Now it is time for the real trick! So far we have all the basic components is place but we still haven’t solved the seasonality requirements. The trick we are going to use is very simple: instead of using one single model comprised of the EMA and EMS, we are going to use multiple models, one for each hour and day of the week.

For example, we will have a different EMA and EMS for tracking what is normal on Mondays at 9am and a different EMA and EMS for tracking what is normal on Mondays at 10am. Using the hourly resolution we will end up with 24x7 models, again with each model having its own EMA and EMS. If the metric is indeed well-behaved then the EMA and EMS of these sub-models should be quite stable over time! Depending on the problem and the desired time-resolution we may define more or less models. For example we may have a different model for every 5mins interval in the weekly cycle.

Tuning and implementation details

Few tips to have in mind before implementing this approach. When we make a new measurement we need first to check if the alarm should go off and then to update the EMA and EMS.

There are three parameters that need tuning. The easiest to tune is the time resolution of the alarm. We need to make sure that we can have a reliable measurement for the time window. Parameter w controls how back in history should the alarm look up to pick what is the expectation of normal behaviour.

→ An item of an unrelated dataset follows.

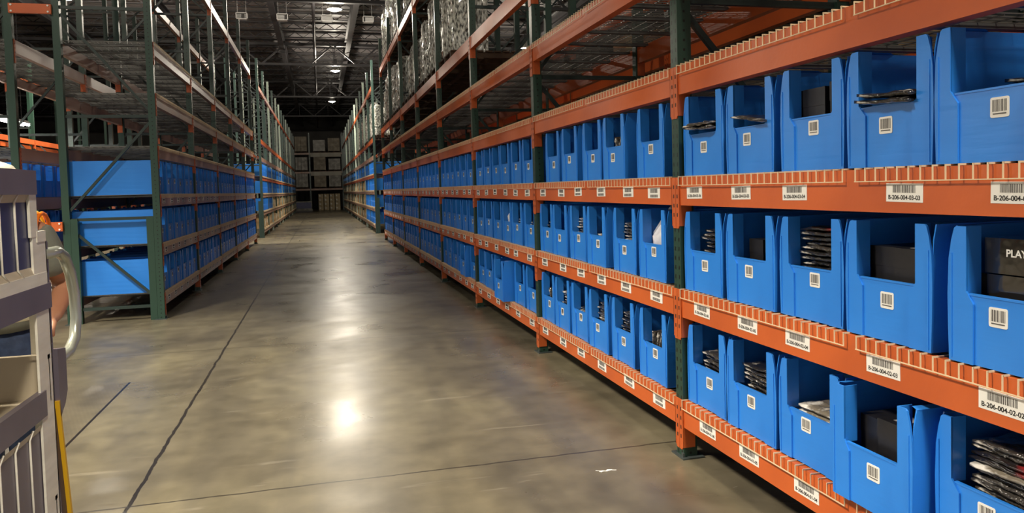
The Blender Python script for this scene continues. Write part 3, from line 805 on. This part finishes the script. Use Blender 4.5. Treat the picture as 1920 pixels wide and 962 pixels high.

Parameter n should be manually picked and it controls the trade off between false positives and false negatives.

The total memory requirements for this solution is very low since only two real numbers are stored for each model: one for the EMA and one for the EMS. There’s no need to keep the full history of measurements since any new measurement is factored in the estimations of EMA and EMS and then it can be safely discarded.